The ATUR data, produced at resolutions of roughly 1 to 4 kilometers for historical water balances and about 9 kilometers for climate projections, is best suited for regional screening rather than site-level decisions. Local projects would need additional field investigation.
Partnerships and What Comes Next.
The report emphasizes that federal agencies and tribal nations, which collectively manage the largest share of Arizona’s land, will need to be directly engaged in any effort to scale up recharge across the state.
The ATUR team held nearly 90 meetings and workshops with more than 80 organizations and individuals over the course of the project, including local, state, tribal and federal land and water managers, scientists and nonprofit organizations.
“This project has built a solid scientific foundation for maximizing water supplies that are currently lost to the atmosphere, in order to support communities and natural habitats across the state,” Jacobs said.
The project ran from January 2023 through June 2026. Fifteen faculty members across the three universities and more than 25 students and postdoctoral researchers contributed to the work. It was funded by the Arizona Board of Regents’ Technology and Research Initiative Fund at the request of the Arizona Department of Water Resources.

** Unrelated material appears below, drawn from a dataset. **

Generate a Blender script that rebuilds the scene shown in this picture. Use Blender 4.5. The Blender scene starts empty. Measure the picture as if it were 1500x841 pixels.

The project began under the direction of Thomas Meixner, then head of the University of Arizona’s Department of Hydrology and Atmospheric Sciences. Meixner died the day after he first presented the project proposal to the Department of Water Resources.
“Our team made a decision early on to continue this work, both motivated by, and in honor of Dr. Meixner’s legacy as a groundbreaking scientist whose work continues to inform and benefit all of Arizona,” said Neha Gupta, ATUR project manager at the University of Arizona.